--- STORED DATA ---

________

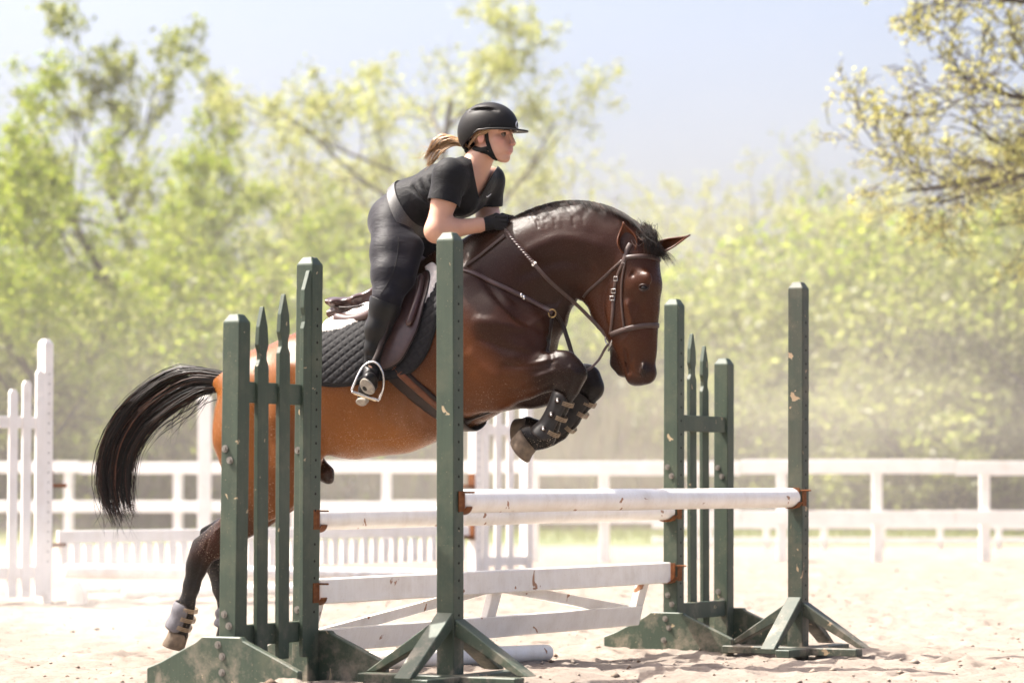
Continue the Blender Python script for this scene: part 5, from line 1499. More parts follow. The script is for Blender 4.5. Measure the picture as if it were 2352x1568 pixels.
# ---- face details
M_white = M_white
M_eyew = plain('eye_white', (.17, .13, .11), .2, 0, .02, 10, 0); M_iris = plain('brown_iris', (.035, .020, .012), .1, 0, .1, 10, 0)
t = NT('light_brown_hair'); g = t.n('ShaderNodeNewGeometry')
t.P(Base_Color=t.ramp(g.outputs['Random Per Island'], [(0, (.20, .10, .04)), (.5, (.36, .20, .085)), (1, (.52, .35, .185))]), Roughness=.42); M_rhair = t.m
M_brow = plain('brow_hair', (.07, .035, .02), .7, 0, .2, 60, 0)
for y in (-1, 1):
    mb = MB(); mb.ball(HF.M @ hl(.0695, .031 * y, -.0005), .0125 * s1); e = mb.build('eye', M_eyew, rider, True)
    mb = MB(); mb.ball(HF.M @ hl(.0765, .0322 * y, -.0003), .0072 * s1, None, None); mb.build('iris', M_iris, rider, True)
    for (zz_, r_) in ((.0050, .0040), (-.0052, .0032)):
        arc = [HF.M @ hl(.0795 - .010 * abs(q) ** 1.6 - .004 * (q * y > 0) * abs(q), .031 * y + .0125 * q, zz_ * (1 - .75 * q * q) + .0005) for q in [-1 + k / 4 for k in range(9)]]
        mb = MB(); mb.tube(arc, [.001] + [r_] * 7 + [.001], 6); mb.build('eyelid', M_brow if r_ > .0035 else M_skin, rider, True)
    arc = [HF.M @ hl(.0935 - .016 * q ** 1.5, (.013 + .036 * q) * y, .0165 + .010 * q - .013 * q * q) for q in [k / 8 for k in range(9)]]
    mb = MB(); mb.tube(arc, [.003, .004, .0045, .0045, .004, .0035, .003, .002, .001], 6); mb.build('eyebrow', M_brow, rider, True)
# ---- hair: sides under the helmet and the streaming ponytail
paths = []; rads = []
rs = random.Random(31)
for i in range(130):
    y = rs.choice((-1, 1)); a = rs.random()
    q = [hl(.045 - .05 * a, .070 * y, .030), hl(.010 - .05 * a, .0795 * y, .012 - .01 * rs.random()), hl(-.04 - .02 * a, .080 * y, -.010 - .02 * a), hl(-.09, .055 * y, -.042), hl(-.115, .01 * y, -.060)]
    paths.append(smooth_path([HF.M @ (z + Vector((0, 0, rs.gauss(0, .003)))) for z in q], 4)); rads.append(rs.uniform(.002, .0038))
for i in range(620):
    lock = rs.randrange(7); lo_ = (lock - 3) * 5.4; ph = lock * 1.3 + rs.gauss(0, .25); am = rs.uniform(4, 9)
    q = []
    end = rs.uniform(.55, 1.0)
    base = [(1080, 341), (1058, 328), (1036, 325), (1014, 331), (998, 343), (986, 360), (979, 382)]
    for k, (x, y) in enumerate(base):
        f_ = k / 6
        if f_ > end + .1: break
        q.append(HF.M @ HF.p(x + lo_ * .3 * f_ + rs.gauss(0, 1.4), y + lo_ * min(1, f_ * 2.2) + am * math.sin(f_ * 9 + ph) * f_ + rs.gauss(0, 1.3), .0 + .012 * math.sin(ph + f_ * 6) + rs.gauss(0, .006)))
    paths.append(smooth_path(q, 3)); rads.append(rs.uniform(.0010, .0021))
for i in range(18):
    x = rs.uniform(985, 1030); q = [(x, 350), (x - 22, 360 + rs.uniform(-25, 20)), (x - rs.uniform(30, 60), rs.uniform(322, 410))]
    if i > 11: q = [(990, 378), (972, 395), (rs.uniform(945, 965), rs.uniform(402, 416))]
    paths.append(smooth_path([HF.M @ HF.p(a, b, rs.gauss(0, .02) - (.10 if i > 11 else 0)) for a, b in q], 4)); rads.append(rs.uniform(.0008, .0015))
v, f = strands(paths, rads); o = raw('hair', v, f, M_rhair, rider, True); o['kind'] = 'stuff'
mb = MB(); mb.ball(HF.M @ HF.p(1076, 345, 0), .022, .022, .020); mb.build('hair_tie', M_strap, rider, True)
# small white mark on the shirt chest
P_ = [(1117, 452), (1119, 447), (1122, 451), (1128, 445)]
o_, N_ = on(shirt_bvh, [(1116, 450), (1118, 452), (1122, 449), (1127, 445)], .0025, 4)
if len(o_) > 3:
    mb = MB(); mb.tube(o_, [.0008 + .0022 * math.sin(math.pi * min(1, (k + 1) / len(o_) * .9)) for k in range(len(o_))], 5); mb.build('shirt_logo', M_whitefar, rider, True)

# ------------------------------------------------------------------ saddlery
M_leather = plain('dark_brown_leather', (.058, .026, .022), .34, 0, .3, 30, .15, spec=.5)
M_leather2 = plain('black_brown_leather', (.022, .012, .009), .40, 0, .3, 40, .2)
M_girth = plain('brown_girth_leather', (.13, .045, .020), .45, 0, .3, 30, .2)
M_fleece = plain('white_fleece', (.78, .72, .66), .95, 0, .10, 90, .9, bdist=.012)
M_pad = plain('black_quilted_cotton', (.010, .0095, .011), .75, 0, .2, 200, .2)
M_steel = plain('stirrup_steel', (.55, .54, .52), .25, .9, .1, 20, .05, spec=.5)
M_brass = plain('brass_fitting', (.45, .30, .12), .35, .8, .2, 40, .1)
M_tread = plain('pale_rubber_tread', (.50, .36, .20), .85, 0, .3, 90, .5)
M_bootshell = plain('dusty_black_boot_shell', (.024, .022, .022), .5, 0, .35, 30, .2)
M_elastic = plain('striped_elastic', (.30, .22, .14), .8, 0, .3, 60, .2)
M_rein = plain('brown_rein_leather', (.060, .032, .024), .42, 0, .3, 60, .3, spec=.45)

def side_hit(x, z, sgn=-1, off=0.0):
    """horse surface seen square from the side, in the body frame"""
    o = HF.M @ Vector((x, sgn * 1.0, z)); d = HF.y * (-sgn)
    h = hbvh.ray_cast(o, d)
    if h[0] is None: return None
    n = h[1]
    if n.dot(d) > 0: n = -n
    return h[0] + n * off, n
def patch(poly_px, w, off, name, m, parent, step=.008, quilt=0.0, qs=.05, qrot=.6, thick=.010, both=True, edge=0.0, sgns=(-1, 1), roll=None):
    """sheet that follows the horse's side inside an outline (outline given at lateral w)"""
    pl = [HF.p(a, b, w) for a, b in poly_px]; pl = smooth_path(pl + [pl[0]], 5); poly = [(p_.x, p_.z) for p_ in pl]
    xs = np.arange(min(p_[0] for p_ in poly), max(p_[0] for p_ in poly) + step, step); zs = np.arange(min(p_[1] for p_ in poly), max(p_[1] for p_ in poly) + step, step)
    obs = []
    for sgn in sgns:
        V = []; ids = {}; Fq = []
        PX = np.array(poly); nx_, nz_ = len(xs), len(zs)
        G0, G1 = np.meshgrid(xs, zs, indexing='ij')
        I = in_poly(G0.ravel(), G1.ravel(), poly).reshape(nx_, nz_)
        D = I.copy()
        for di in (-1, 0, 1):
            for dj in (-1, 0, 1): D |= np.roll(np.roll(I, di, 0), dj, 1)
        seg0 = PX; seg1 = np.roll(PX, -1, 0)
        for i, j in np.argwhere(D):
            q2 = np.array([xs[i], zs[j]])
            t_ = np.clip(((q2 - seg0) * (seg1 - seg0)).sum(1) / (((seg1 - seg0) ** 2).sum(1) + 1e-12), 0, 1)
            cl = seg0 + (seg1 - seg0) * t_[:, None]; dd = np.sqrt(((cl - q2) ** 2).sum(1)); kk = dd.argmin(); dist = dd[kk]
            if not I[i, j]: q2 = cl[kk]; dist = 0.0
            x, z = q2
            h = side_hit(x, z, sgn)
            if h is None: continue
            hgt = off
            if quilt:
                a = (x * math.cos(qrot) + z * math.sin(qrot)) / qs; b = (-x * math.sin(qrot) + z * math.cos(qrot)) / qs
                g_ = min(abs(math.sin(math.pi * a)), abs(math.sin(math.pi * b)))
                hgt += quilt * min(1, g_ * 1.5) ** .6 * min(1, dist / .012)
            if edge: hgt -= edge * max(0, 1 - dist / .02) ** 2
            ids[(i, j)] = len(V); V.append(h[0] + h[1] * hgt)
        for (i, j), k in ids.items():
            if (i + 1, j) in ids and (i, j + 1) in ids and (i + 1, j + 1) in ids:
                q = (k, ids[(i + 1, j)], ids[(i + 1, j + 1)], ids[(i, j + 1)])
                Fq.append(q if sgn < 0 else q[::-1])
        o = raw(name, V, Fq, m, parent, True)
        md = o.modifiers.new('thick', 'SOLIDIFY'); md.thickness = thick; md.offset = -1
        # binding round the edge
        obs.append((o, poly, sgn))
    return obs
def binding(poly, sgn, off, r, name, m, parent):
    pts = []
    for (x, z) in poly:
        h = side_hit(x, z, sgn, off)
        if h: pts.append(h[0])
    if len(pts) > 4:
        mb = MB(); mb.tube(pts, r, 6, False); mb.build(name, m, parent, True)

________

--- AIM OF THE EXERCISE ---
Search the data above for the string "from" and copy each line that has it.

--- FINISHED ANSWER ---
Continue the Blender Python script for this scene: part 5, from line 1499. More parts follow. The script is for Blender 4.5. Measure the picture as if it were 2352x1568 pixels.
    """horse surface seen square from the side, in the body frame"""